Trump criticises media, raised $5.6m for vets

Donald Trump. Photo: Reuters
Donald Trump. Photo: Reuters
US Republican presidential candidate Donald Trump has detailed $US5.6 million ($NZ8.2 million) in contributions he raised for military veterans, and sharply criticized the news media for questioning him for months about what happened to the money.

At a combative news conference at Trump Tower in Manhattan, the billionaire accused the media of failing to give him credit for raising the funds at an event in January in Iowa.

"The press should be ashamed of themselves," he told reporters gathered before him. "You make me look very bad. I've never received such bad publicity for doing a good job."

He called an ABC News reporter at the event, Tom Llamas, "a sleaze" and described Jim Acosta of CNN as "a real beauty".

Trump's tirade flew in the face of the hopes of some Republican leaders who want him to tone down his rhetoric and become more magnanimous now that he has sealed the Republican presidential nomination for the November 8 election.

Trump, whose bellicose language has been a trademark of an insurgent candidacy that has upended the Republican Party, has shown no signs of doing so.

While Trump has long had an adversarial relationship with the media, the donations to veterans touched a raw nerve with him. Reporters have been persistently questioning whether he in fact raised all the money he said he had in January and why it had taken so long to hand donations over to veterans groups.

The Washington Post said Trump only handed over a personal donation of $1 million last week - four months after announcing it - once the newspaper started asking questions about the money.

Trump said the coverage of his veterans group donations had been close to libelous. Asked whether he would keep his adversarial stance with reporters if elected president, Trump said: "Yeah, it's going to be like this."

A reporter told Trump he seemed resistant to the kind of scrutiny that comes with the office of US president.

But Ari Fleischer, a former White House press secretary for President George W Bush, said the news media should stop fretting about how Trump treats them.

"My advice to the press: Stop interviewing yourselves about Trump's attack on the press. Don't worry about it. Just do your jobs and be fair," he said.

CLINTON POLL LEAD

The campaign of Democratic front-runner Hillary Clinton sought to take advantage of Trump's discomfort by holding a conference call with reporters to accuse him of hypocrisy over veterans' issues.

John Douglass, a retired Air Force general and Clinton backer, raised Trump's disparagement a year ago of US Senator John McCain of Arizona, a war veteran. Trump had said McCain, a former Vietnam prisoner of war, was not a hero because he got captured.

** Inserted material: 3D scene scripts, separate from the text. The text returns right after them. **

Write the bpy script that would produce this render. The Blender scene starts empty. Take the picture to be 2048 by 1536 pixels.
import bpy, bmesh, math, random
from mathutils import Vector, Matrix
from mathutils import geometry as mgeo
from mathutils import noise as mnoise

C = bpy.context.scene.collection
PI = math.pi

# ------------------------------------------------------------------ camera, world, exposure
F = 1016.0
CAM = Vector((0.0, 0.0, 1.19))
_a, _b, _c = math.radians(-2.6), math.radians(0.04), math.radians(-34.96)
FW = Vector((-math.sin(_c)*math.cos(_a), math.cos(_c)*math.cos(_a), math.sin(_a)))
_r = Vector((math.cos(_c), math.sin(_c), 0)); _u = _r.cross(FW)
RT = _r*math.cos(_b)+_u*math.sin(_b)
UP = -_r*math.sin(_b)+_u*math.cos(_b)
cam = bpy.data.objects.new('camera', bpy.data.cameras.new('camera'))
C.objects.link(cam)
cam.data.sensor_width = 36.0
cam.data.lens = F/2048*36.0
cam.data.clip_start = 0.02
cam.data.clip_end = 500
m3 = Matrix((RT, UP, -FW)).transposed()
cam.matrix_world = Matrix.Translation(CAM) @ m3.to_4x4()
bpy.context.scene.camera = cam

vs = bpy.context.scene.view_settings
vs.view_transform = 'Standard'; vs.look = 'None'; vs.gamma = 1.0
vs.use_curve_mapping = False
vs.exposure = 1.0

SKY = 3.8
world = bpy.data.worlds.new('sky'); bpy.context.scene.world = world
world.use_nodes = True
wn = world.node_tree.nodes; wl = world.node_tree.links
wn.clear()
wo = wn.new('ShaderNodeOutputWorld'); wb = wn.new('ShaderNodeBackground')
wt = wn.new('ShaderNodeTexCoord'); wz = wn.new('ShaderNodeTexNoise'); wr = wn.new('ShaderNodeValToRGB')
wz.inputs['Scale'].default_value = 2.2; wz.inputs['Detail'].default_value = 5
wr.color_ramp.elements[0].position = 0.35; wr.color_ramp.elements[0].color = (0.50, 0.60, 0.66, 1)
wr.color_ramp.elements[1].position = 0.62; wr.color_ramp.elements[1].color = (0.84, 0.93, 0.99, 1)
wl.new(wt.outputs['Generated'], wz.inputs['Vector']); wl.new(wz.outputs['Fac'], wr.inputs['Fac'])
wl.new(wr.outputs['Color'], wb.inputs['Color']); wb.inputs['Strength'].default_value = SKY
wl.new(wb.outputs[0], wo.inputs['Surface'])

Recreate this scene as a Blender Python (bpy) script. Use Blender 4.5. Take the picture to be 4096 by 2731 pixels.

"For him to disparage that service is despicable and disgraceful," Douglass said.

Clinton leads Trump by 11% in the latest Reuters/Ipsos poll. According to the May 27-31 survey of likely voters, 46% support the former US secretary of state while 35% back Trump.

California Governor Jerry Brown endorsed Clinton for the Democratic nomination, saying it was the only way to "stop the dangerous candidacy of Donald Trump."

The New York real estate mogul in Tuesday also bristled at the possibility that Republicans opposed to him might run a third-party candidate as an alternative to Trump or the expected Democratic nominee Clinton.

He said a leader of that effort, Bill Kristol, editor of the Weekly Standard magazine, "looks like such a fool."

"Let me tell you these people are losers," said Trump, adding that a third-party candidacy would guarantee Clinton wins the White House and deny Republicans the chance to put conservatives on the Supreme Court.

"What you're going to do is lose the election for the Republicans and therefore you lose the Supreme Court," he said.

Trump read out a list of veterans' organizations that had received money from the January event, which he attended instead of participating in a Fox News-sponsored candidates' debate. He said the money was benefiting 41 groups and that the total of cash raised could climb as more comes in.

He turned the microphone over briefly to Al Baldasaro, a Trump supporter and a veteran from New Hampshire who also skewered the news media, saying reporters should "get your head out of your butt, focus on the real issues."